En una de esas fotos vi hace poco cómo las estrellas y las nubes que no vemos de noche son distintas, extrañas, parecen sacadas de El grito de Munch. Paró un poco y, sin pensarlo, aparqué el coche y salí a pisar la nieve recién caída que sonaba como la puerta de un armario al abrirse. Subí una cuesta y luego tomé un pequeño elevador que salva unas escaleras, y cuando llegué arriba volvió a nevar con fuerza, como si hubiera llegado a otro país.

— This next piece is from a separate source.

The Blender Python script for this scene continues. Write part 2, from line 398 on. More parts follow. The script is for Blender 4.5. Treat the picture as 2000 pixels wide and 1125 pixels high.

En un jardincillo una familia de ecuatorianos se lanzaban bolas de nieve, y un niño muy pequeño se tiró de bruces con los brazos abiertos sobre la nieve, estuvo allí un rato, muy quieto, como si estuviera muerto, hasta que se levantó de pronto y se quedó mirando la huella que había dejado sobre la nieve, y ví que lo miraba con extrañeza y júbilo, como se mira la imagen de uno por primera vez en el espejo, tal como lo explica Lacan.
“Ese soy yo”, debía estar pensando.
Un señor con sombrero, pasó de pronto y pisó sin darse cuenta la huella, emborronándola. Luego se alejó deprisa mirando al cielo, hasta que trastabilló en una esquina.